What to produce:
From the line with "What Blender Python" to the line with "COL = SC.collection", both included, repeat each line exactly and leave out the pictures.

Input data:
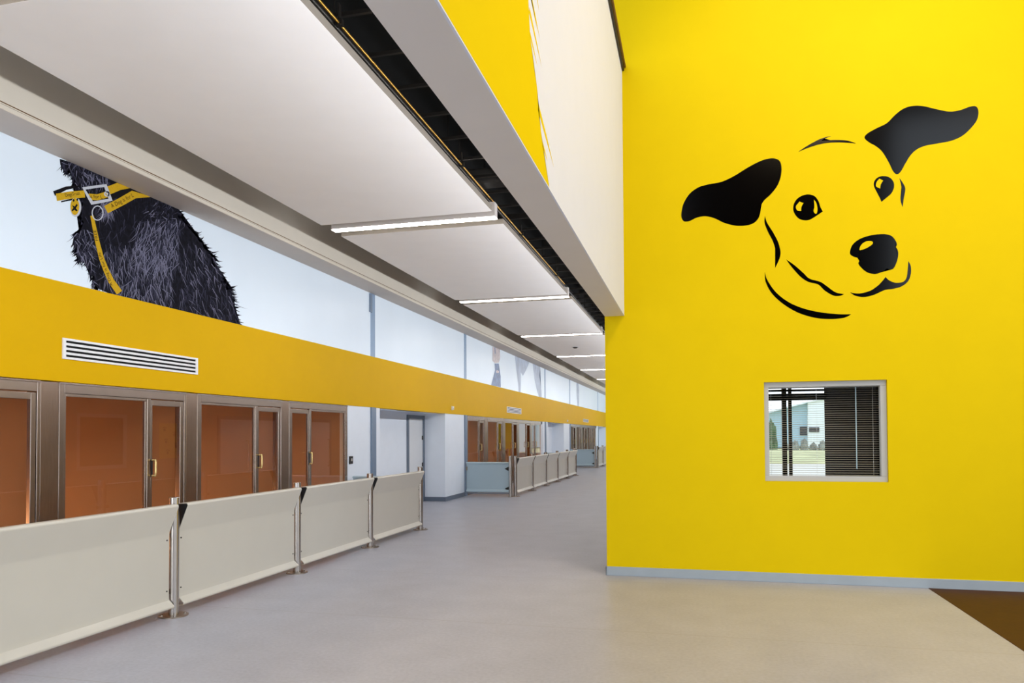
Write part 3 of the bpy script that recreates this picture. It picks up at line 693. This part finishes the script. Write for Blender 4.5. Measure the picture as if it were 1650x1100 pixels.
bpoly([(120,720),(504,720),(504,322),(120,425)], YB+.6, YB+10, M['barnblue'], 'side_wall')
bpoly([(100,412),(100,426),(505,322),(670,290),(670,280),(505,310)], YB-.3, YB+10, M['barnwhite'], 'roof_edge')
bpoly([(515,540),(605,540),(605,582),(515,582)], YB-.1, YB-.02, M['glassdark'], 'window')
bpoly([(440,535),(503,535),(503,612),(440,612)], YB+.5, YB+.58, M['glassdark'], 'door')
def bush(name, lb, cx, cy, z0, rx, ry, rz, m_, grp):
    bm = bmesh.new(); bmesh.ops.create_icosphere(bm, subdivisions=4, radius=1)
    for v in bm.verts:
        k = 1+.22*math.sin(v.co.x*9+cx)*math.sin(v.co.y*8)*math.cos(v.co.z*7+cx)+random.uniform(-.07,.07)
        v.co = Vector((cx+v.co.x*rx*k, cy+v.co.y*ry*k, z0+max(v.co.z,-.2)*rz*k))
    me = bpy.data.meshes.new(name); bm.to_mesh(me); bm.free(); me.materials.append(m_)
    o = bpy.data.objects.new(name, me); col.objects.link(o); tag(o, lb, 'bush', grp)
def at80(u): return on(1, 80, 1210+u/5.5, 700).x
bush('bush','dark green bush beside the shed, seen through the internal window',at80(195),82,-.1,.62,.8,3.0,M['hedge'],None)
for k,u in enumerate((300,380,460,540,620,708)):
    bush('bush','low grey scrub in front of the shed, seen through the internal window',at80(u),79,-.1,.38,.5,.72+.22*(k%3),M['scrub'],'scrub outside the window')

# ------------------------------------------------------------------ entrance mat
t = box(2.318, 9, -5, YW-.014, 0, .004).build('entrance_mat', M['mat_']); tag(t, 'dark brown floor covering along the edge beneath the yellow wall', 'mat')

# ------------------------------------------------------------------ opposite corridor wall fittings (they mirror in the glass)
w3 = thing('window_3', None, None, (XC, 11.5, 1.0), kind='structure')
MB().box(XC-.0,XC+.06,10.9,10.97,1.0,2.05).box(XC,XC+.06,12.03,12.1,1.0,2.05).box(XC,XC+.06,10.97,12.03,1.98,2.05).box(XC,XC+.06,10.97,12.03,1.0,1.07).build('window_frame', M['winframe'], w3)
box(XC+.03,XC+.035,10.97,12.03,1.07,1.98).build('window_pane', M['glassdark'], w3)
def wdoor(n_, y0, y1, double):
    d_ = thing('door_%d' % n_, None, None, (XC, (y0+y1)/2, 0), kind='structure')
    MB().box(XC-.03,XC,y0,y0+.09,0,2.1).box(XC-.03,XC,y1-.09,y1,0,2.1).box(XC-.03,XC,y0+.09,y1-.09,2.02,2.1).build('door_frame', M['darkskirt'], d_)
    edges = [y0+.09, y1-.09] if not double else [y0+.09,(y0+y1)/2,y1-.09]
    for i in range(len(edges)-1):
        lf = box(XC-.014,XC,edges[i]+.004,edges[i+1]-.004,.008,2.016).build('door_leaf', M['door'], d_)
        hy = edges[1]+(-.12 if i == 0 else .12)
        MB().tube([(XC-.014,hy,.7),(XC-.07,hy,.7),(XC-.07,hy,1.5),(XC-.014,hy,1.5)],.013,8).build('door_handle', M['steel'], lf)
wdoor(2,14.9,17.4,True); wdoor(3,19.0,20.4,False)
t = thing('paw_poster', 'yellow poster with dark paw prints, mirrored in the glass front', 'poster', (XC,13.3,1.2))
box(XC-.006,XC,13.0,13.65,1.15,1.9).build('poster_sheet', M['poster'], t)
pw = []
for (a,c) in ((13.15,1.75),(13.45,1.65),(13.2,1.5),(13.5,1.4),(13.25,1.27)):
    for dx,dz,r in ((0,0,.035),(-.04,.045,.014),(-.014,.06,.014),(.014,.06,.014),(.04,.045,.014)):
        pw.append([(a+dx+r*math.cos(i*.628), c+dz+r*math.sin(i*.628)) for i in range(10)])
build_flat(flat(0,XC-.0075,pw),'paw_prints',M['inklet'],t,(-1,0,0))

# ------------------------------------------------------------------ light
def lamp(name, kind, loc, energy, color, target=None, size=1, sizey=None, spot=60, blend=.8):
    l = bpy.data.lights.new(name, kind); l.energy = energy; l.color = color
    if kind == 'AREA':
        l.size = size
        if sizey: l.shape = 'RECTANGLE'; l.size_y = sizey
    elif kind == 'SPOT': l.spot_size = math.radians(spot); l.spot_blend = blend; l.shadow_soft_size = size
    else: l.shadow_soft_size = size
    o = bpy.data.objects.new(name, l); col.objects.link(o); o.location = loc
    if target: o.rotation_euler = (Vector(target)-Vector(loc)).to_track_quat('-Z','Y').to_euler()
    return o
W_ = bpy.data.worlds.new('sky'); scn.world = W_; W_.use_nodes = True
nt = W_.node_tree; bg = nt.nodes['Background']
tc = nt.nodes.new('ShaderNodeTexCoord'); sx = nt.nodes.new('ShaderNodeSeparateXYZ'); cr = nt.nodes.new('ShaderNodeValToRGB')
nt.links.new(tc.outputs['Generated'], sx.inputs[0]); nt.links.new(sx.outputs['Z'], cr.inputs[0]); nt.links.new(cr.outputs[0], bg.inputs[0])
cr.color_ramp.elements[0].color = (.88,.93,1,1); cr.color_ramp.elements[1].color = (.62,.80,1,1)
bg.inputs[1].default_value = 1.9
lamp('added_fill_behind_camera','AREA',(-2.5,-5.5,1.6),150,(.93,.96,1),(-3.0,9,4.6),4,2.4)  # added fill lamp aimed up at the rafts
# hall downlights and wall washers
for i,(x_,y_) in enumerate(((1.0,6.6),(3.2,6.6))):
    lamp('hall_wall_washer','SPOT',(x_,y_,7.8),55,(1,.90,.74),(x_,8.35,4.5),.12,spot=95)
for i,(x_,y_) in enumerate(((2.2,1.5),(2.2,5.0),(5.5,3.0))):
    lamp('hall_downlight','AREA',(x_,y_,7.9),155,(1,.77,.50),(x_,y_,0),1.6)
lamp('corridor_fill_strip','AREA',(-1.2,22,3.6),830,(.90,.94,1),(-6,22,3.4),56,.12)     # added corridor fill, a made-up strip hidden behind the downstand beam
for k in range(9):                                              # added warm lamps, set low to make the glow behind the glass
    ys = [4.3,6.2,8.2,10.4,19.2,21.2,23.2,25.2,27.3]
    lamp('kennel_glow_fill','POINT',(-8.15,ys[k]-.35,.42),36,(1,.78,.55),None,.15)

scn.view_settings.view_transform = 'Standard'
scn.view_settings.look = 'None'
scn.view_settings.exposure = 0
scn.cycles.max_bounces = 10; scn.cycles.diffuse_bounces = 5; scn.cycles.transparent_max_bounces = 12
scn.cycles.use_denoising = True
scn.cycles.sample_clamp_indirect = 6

==

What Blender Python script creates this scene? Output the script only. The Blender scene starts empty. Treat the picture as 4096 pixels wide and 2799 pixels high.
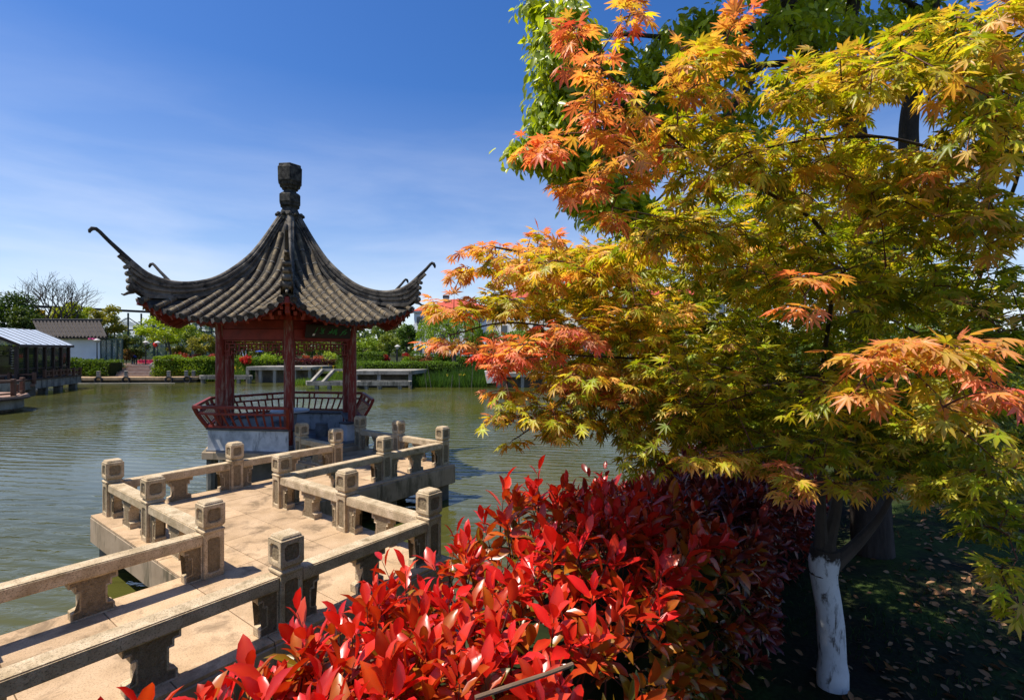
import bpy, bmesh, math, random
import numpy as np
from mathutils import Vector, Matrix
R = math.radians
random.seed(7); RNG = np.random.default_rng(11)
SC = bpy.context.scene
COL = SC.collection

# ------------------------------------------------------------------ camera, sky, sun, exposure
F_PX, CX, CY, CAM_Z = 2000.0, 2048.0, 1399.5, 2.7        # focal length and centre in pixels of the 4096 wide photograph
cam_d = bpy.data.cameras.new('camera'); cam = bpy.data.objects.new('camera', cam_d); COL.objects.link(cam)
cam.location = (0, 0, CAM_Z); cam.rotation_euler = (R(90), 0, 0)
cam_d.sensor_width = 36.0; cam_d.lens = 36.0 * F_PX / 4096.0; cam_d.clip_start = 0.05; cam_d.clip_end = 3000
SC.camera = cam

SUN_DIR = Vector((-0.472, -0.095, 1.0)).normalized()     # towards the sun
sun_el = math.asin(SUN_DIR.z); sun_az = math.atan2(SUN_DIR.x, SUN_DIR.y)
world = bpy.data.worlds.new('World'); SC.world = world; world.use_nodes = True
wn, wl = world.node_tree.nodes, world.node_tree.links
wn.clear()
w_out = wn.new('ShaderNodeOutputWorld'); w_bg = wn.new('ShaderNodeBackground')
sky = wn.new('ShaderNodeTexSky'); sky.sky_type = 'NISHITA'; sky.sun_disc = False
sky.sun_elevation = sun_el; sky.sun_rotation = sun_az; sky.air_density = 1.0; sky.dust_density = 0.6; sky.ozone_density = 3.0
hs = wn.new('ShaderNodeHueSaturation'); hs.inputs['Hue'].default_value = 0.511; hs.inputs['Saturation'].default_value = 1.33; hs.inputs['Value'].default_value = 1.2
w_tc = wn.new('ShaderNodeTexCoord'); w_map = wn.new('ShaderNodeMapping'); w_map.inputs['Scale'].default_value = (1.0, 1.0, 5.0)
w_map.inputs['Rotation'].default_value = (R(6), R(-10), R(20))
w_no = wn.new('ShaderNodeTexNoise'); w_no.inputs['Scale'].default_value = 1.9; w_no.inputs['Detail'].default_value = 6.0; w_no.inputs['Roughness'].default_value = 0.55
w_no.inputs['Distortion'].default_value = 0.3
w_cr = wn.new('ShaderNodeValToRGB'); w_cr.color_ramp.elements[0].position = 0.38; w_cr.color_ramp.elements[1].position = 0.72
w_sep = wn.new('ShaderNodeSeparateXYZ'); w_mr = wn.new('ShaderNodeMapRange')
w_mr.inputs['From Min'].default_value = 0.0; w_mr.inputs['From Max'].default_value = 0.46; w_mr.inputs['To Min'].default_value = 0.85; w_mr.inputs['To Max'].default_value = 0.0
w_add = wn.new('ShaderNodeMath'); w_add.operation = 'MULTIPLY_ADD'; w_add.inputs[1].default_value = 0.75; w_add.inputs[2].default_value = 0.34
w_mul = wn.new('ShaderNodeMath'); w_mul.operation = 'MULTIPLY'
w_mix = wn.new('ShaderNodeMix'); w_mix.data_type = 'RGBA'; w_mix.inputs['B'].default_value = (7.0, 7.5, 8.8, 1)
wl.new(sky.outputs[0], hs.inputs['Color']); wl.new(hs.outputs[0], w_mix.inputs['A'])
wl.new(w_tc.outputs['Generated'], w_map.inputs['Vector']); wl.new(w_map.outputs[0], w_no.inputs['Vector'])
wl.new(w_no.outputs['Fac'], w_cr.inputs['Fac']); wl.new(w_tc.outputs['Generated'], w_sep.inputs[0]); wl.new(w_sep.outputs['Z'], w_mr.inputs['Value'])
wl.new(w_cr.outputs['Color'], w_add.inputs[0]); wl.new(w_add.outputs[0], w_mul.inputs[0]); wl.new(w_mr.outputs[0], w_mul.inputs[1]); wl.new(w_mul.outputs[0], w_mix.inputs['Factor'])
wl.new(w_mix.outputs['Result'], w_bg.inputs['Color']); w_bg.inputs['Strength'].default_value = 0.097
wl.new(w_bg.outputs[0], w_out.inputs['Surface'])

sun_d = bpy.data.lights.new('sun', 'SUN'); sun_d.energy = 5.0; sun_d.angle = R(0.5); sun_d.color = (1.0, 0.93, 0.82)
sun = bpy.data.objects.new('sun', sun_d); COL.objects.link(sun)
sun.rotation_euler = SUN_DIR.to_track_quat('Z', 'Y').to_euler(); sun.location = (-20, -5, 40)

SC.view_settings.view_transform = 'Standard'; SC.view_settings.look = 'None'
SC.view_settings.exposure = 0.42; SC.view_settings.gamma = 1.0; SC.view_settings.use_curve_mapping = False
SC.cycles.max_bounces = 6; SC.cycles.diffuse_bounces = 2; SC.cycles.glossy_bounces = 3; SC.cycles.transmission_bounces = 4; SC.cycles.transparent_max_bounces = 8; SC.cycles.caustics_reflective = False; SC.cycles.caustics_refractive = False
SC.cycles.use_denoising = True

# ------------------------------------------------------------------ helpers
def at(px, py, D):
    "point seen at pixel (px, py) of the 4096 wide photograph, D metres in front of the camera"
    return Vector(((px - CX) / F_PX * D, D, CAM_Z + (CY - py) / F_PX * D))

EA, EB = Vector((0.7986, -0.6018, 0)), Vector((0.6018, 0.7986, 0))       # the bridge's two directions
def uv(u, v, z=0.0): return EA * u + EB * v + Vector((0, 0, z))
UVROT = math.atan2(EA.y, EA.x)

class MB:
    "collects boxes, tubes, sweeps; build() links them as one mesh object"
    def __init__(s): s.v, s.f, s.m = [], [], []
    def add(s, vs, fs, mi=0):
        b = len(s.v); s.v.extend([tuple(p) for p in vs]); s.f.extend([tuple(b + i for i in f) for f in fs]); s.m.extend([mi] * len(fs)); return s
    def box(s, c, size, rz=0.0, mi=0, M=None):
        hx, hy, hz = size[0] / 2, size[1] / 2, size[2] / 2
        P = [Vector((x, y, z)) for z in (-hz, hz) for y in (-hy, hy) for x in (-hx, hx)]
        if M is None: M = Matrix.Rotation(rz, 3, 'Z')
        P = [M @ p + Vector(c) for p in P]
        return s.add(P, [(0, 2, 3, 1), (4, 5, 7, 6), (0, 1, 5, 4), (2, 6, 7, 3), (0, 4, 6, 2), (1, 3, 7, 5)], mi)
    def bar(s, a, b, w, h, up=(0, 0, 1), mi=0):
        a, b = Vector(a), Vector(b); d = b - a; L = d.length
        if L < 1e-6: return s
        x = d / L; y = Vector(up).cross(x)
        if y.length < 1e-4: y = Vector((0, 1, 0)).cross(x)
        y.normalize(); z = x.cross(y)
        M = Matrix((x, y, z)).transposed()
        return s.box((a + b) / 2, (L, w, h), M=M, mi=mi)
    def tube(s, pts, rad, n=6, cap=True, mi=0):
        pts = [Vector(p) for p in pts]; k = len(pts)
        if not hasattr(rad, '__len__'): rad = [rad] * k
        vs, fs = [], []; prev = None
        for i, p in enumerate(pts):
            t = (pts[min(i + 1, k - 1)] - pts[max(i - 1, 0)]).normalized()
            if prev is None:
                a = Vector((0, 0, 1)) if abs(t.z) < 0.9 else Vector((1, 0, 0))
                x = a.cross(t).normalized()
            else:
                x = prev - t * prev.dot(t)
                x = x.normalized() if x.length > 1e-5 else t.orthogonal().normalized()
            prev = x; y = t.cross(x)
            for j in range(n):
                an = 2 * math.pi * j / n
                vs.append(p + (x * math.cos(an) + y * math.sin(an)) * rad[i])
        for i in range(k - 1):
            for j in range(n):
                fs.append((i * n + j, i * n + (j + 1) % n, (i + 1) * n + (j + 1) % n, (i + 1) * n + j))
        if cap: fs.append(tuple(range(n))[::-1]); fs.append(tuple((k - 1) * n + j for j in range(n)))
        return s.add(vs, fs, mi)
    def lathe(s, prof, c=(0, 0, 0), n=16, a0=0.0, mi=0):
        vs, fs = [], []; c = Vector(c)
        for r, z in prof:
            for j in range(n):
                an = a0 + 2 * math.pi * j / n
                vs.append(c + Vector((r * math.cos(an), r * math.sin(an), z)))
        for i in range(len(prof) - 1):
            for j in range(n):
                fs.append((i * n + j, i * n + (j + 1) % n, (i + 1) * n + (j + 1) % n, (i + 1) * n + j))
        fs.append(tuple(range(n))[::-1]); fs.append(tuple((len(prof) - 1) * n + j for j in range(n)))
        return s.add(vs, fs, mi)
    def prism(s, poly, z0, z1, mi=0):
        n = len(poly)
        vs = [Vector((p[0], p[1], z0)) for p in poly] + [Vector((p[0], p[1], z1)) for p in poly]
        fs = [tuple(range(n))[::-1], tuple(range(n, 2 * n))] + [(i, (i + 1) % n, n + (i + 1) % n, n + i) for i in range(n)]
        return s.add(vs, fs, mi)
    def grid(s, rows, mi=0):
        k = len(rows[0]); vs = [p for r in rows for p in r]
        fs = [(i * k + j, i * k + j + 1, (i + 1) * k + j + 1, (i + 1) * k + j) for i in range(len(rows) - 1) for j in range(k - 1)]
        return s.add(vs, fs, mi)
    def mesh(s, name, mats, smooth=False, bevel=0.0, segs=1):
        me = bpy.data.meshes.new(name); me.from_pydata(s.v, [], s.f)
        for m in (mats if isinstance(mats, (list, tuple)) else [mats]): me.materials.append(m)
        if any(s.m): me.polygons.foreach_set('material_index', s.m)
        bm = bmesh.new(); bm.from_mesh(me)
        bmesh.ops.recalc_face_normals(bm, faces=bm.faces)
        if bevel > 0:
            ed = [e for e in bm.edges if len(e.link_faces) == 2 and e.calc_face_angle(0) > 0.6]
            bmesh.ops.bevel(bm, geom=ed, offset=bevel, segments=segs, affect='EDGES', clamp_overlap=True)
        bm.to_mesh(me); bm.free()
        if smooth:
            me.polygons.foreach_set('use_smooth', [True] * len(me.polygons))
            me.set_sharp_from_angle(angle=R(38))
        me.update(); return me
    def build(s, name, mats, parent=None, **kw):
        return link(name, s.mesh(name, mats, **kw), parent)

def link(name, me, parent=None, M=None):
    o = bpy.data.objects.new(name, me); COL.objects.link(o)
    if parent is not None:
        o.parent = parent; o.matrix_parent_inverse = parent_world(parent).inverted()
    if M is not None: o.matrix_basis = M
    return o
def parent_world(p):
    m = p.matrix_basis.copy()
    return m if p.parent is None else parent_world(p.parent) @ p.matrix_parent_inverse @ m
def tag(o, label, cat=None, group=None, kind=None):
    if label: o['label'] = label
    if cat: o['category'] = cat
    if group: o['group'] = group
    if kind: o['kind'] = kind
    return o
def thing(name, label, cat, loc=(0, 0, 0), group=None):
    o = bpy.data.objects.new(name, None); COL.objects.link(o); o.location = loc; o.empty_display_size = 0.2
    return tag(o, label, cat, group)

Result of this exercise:
What Blender Python script creates this scene? Output the script only. The Blender scene starts empty. Treat the picture as 4096 pixels wide and 2799 pixels high.
import bpy, bmesh, math, random
import numpy as np
from mathutils import Vector, Matrix
R = math.radians
random.seed(7); RNG = np.random.default_rng(11)
SC = bpy.context.scene
COL = SC.collection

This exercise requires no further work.